Please give the data below again in full, exactly as it stands.

....................

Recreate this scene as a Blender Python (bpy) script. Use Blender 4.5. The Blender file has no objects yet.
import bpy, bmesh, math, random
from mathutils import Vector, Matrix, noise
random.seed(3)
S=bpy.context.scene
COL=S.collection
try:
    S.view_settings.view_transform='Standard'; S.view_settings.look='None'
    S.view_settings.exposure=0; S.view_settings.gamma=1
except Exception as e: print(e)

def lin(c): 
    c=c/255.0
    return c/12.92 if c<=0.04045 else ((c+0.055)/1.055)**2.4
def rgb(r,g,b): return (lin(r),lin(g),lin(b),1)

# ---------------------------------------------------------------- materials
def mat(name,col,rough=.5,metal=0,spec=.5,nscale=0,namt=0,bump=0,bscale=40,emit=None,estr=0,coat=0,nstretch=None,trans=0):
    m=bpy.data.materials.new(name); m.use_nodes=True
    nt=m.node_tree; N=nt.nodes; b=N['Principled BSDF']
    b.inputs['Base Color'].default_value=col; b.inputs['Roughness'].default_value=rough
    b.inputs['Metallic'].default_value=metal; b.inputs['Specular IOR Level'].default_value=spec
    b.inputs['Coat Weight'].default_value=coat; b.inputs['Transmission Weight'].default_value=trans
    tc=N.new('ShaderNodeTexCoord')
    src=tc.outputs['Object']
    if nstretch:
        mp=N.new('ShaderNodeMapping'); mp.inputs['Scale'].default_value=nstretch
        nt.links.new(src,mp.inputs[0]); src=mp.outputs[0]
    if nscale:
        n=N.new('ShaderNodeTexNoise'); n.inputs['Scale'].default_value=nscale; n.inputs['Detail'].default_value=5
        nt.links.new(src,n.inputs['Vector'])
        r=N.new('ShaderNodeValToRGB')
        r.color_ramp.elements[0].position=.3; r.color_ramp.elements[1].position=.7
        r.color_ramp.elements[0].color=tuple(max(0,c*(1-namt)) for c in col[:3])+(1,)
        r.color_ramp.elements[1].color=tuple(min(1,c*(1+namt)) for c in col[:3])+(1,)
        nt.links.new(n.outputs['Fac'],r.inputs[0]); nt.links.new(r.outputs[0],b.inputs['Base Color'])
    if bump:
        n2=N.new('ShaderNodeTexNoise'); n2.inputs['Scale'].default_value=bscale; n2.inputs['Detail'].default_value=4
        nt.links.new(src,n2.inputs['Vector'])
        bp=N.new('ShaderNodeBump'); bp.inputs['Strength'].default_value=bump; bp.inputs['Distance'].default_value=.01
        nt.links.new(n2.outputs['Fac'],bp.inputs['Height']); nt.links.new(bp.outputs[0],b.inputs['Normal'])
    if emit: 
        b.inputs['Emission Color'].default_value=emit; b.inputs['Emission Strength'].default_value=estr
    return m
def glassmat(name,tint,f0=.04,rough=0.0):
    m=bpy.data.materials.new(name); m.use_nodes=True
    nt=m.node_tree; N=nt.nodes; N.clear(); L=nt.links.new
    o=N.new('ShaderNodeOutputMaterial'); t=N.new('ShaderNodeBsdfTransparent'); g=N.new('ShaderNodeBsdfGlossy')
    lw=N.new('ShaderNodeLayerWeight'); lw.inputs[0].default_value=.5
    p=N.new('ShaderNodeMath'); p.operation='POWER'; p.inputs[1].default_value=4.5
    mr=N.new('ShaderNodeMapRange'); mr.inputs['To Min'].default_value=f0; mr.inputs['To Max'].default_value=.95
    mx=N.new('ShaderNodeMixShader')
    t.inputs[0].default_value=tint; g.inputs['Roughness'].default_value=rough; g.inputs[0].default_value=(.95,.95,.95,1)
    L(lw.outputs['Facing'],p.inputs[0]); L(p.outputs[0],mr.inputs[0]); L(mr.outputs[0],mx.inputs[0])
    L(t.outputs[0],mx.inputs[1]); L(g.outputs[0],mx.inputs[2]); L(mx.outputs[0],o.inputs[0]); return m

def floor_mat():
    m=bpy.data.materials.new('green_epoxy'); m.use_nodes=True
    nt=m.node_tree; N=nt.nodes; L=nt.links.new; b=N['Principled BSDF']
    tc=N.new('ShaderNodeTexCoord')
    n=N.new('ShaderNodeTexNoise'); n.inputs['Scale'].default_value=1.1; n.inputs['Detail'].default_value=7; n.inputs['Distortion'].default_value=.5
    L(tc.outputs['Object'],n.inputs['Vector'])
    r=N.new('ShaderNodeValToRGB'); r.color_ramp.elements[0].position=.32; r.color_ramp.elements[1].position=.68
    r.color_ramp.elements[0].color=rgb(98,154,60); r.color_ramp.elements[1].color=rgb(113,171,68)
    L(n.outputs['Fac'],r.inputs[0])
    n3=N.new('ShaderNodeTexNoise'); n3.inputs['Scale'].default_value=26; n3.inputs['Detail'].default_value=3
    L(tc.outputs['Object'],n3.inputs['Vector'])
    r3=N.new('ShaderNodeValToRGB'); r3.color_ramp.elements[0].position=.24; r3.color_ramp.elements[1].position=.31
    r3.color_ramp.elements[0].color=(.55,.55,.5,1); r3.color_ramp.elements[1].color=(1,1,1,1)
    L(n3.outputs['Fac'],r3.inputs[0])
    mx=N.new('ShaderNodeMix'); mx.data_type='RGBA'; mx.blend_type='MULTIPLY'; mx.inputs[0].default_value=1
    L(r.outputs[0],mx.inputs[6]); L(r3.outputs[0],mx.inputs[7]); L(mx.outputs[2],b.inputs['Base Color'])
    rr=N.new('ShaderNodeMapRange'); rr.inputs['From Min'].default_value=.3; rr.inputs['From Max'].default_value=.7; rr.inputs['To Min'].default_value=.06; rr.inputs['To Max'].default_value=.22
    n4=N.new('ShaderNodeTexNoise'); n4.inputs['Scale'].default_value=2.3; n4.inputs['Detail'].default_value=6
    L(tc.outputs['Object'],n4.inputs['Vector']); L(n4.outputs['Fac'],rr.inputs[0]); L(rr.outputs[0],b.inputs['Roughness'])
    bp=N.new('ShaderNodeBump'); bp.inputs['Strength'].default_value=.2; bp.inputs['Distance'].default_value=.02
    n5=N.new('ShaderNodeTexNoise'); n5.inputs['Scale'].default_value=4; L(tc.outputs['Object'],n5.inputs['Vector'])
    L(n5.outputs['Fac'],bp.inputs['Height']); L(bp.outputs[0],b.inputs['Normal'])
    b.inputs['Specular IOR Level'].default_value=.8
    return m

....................

_Answer below_:
Recreate this scene as a Blender Python (bpy) script. Use Blender 4.5. The Blender file has no objects yet.
import bpy, bmesh, math, random
from mathutils import Vector, Matrix, noise
random.seed(3)
S=bpy.context.scene
COL=S.collection
try:
    S.view_settings.view_transform='Standard'; S.view_settings.look='None'
    S.view_settings.exposure=0; S.view_settings.gamma=1
except Exception as e: print(e)

def lin(c): 
    c=c/255.0
    return c/12.92 if c<=0.04045 else ((c+0.055)/1.055)**2.4
def rgb(r,g,b): return (lin(r),lin(g),lin(b),1)

# ---------------------------------------------------------------- materials
def mat(name,col,rough=.5,metal=0,spec=.5,nscale=0,namt=0,bump=0,bscale=40,emit=None,estr=0,coat=0,nstretch=None,trans=0):
    m=bpy.data.materials.new(name); m.use_nodes=True
    nt=m.node_tree; N=nt.nodes; b=N['Principled BSDF']
    b.inputs['Base Color'].default_value=col; b.inputs['Roughness'].default_value=rough
    b.inputs['Metallic'].default_value=metal; b.inputs['Specular IOR Level'].default_value=spec
    b.inputs['Coat Weight'].default_value=coat; b.inputs['Transmission Weight'].default_value=trans
    tc=N.new('ShaderNodeTexCoord')
    src=tc.outputs['Object']
    if nstretch:
        mp=N.new('ShaderNodeMapping'); mp.inputs['Scale'].default_value=nstretch
        nt.links.new(src,mp.inputs[0]); src=mp.outputs[0]
    if nscale:
        n=N.new('ShaderNodeTexNoise'); n.inputs['Scale'].default_value=nscale; n.inputs['Detail'].default_value=5
        nt.links.new(src,n.inputs['Vector'])
        r=N.new('ShaderNodeValToRGB')
        r.color_ramp.elements[0].position=.3; r.color_ramp.elements[1].position=.7
        r.color_ramp.elements[0].color=tuple(max(0,c*(1-namt)) for c in col[:3])+(1,)
        r.color_ramp.elements[1].color=tuple(min(1,c*(1+namt)) for c in col[:3])+(1,)
        nt.links.new(n.outputs['Fac'],r.inputs[0]); nt.links.new(r.outputs[0],b.inputs['Base Color'])
    if bump:
        n2=N.new('ShaderNodeTexNoise'); n2.inputs['Scale'].default_value=bscale; n2.inputs['Detail'].default_value=4
        nt.links.new(src,n2.inputs['Vector'])
        bp=N.new('ShaderNodeBump'); bp.inputs['Strength'].default_value=bump; bp.inputs['Distance'].default_value=.01
        nt.links.new(n2.outputs['Fac'],bp.inputs['Height']); nt.links.new(bp.outputs[0],b.inputs['Normal'])
    if emit: 
        b.inputs['Emission Color'].default_value=emit; b.inputs['Emission Strength'].default_value=estr
    return m
def glassmat(name,tint,f0=.04,rough=0.0):
    m=bpy.data.materials.new(name); m.use_nodes=True
    nt=m.node_tree; N=nt.nodes; N.clear(); L=nt.links.new
    o=N.new('ShaderNodeOutputMaterial'); t=N.new('ShaderNodeBsdfTransparent'); g=N.new('ShaderNodeBsdfGlossy')
    lw=N.new('ShaderNodeLayerWeight'); lw.inputs[0].default_value=.5
    p=N.new('ShaderNodeMath'); p.operation='POWER'; p.inputs[1].default_value=4.5
    mr=N.new('ShaderNodeMapRange'); mr.inputs['To Min'].default_value=f0; mr.inputs['To Max'].default_value=.95
    mx=N.new('ShaderNodeMixShader')
    t.inputs[0].default_value=tint; g.inputs['Roughness'].default_value=rough; g.inputs[0].default_value=(.95,.95,.95,1)
    L(lw.outputs['Facing'],p.inputs[0]); L(p.outputs[0],mr.inputs[0]); L(mr.outputs[0],mx.inputs[0])
    L(t.outputs[0],mx.inputs[1]); L(g.outputs[0],mx.inputs[2]); L(mx.outputs[0],o.inputs[0]); return m

def floor_mat():
    m=bpy.data.materials.new('green_epoxy'); m.use_nodes=True
    nt=m.node_tree; N=nt.nodes; L=nt.links.new; b=N['Principled BSDF']
    tc=N.new('ShaderNodeTexCoord')
    n=N.new('ShaderNodeTexNoise'); n.inputs['Scale'].default_value=1.1; n.inputs['Detail'].default_value=7; n.inputs['Distortion'].default_value=.5
    L(tc.outputs['Object'],n.inputs['Vector'])
    r=N.new('ShaderNodeValToRGB'); r.color_ramp.elements[0].position=.32; r.color_ramp.elements[1].position=.68
    r.color_ramp.elements[0].color=rgb(98,154,60); r.color_ramp.elements[1].color=rgb(113,171,68)
    L(n.outputs['Fac'],r.inputs[0])
    n3=N.new('ShaderNodeTexNoise'); n3.inputs['Scale'].default_value=26; n3.inputs['Detail'].default_value=3
    L(tc.outputs['Object'],n3.inputs['Vector'])
    r3=N.new('ShaderNodeValToRGB'); r3.color_ramp.elements[0].position=.24; r3.color_ramp.elements[1].position=.31
    r3.color_ramp.elements[0].color=(.55,.55,.5,1); r3.color_ramp.elements[1].color=(1,1,1,1)
    L(n3.outputs['Fac'],r3.inputs[0])
    mx=N.new('ShaderNodeMix'); mx.data_type='RGBA'; mx.blend_type='MULTIPLY'; mx.inputs[0].default_value=1
    L(r.outputs[0],mx.inputs[6]); L(r3.outputs[0],mx.inputs[7]); L(mx.outputs[2],b.inputs['Base Color'])
    rr=N.new('ShaderNodeMapRange'); rr.inputs['From Min'].default_value=.3; rr.inputs['From Max'].default_value=.7; rr.inputs['To Min'].default_value=.06; rr.inputs['To Max'].default_value=.22
    n4=N.new('ShaderNodeTexNoise'); n4.inputs['Scale'].default_value=2.3; n4.inputs['Detail'].default_value=6
    L(tc.outputs['Object'],n4.inputs['Vector']); L(n4.outputs['Fac'],rr.inputs[0]); L(rr.outputs[0],b.inputs['Roughness'])
    bp=N.new('ShaderNodeBump'); bp.inputs['Strength'].default_value=.2; bp.inputs['Distance'].default_value=.02
    n5=N.new('ShaderNodeTexNoise'); n5.inputs['Scale'].default_value=4; L(tc.outputs['Object'],n5.inputs['Vector'])
    L(n5.outputs['Fac'],bp.inputs['Height']); L(bp.outputs[0],b.inputs['Normal'])
    b.inputs['Specular IOR Level'].default_value=.8
    return m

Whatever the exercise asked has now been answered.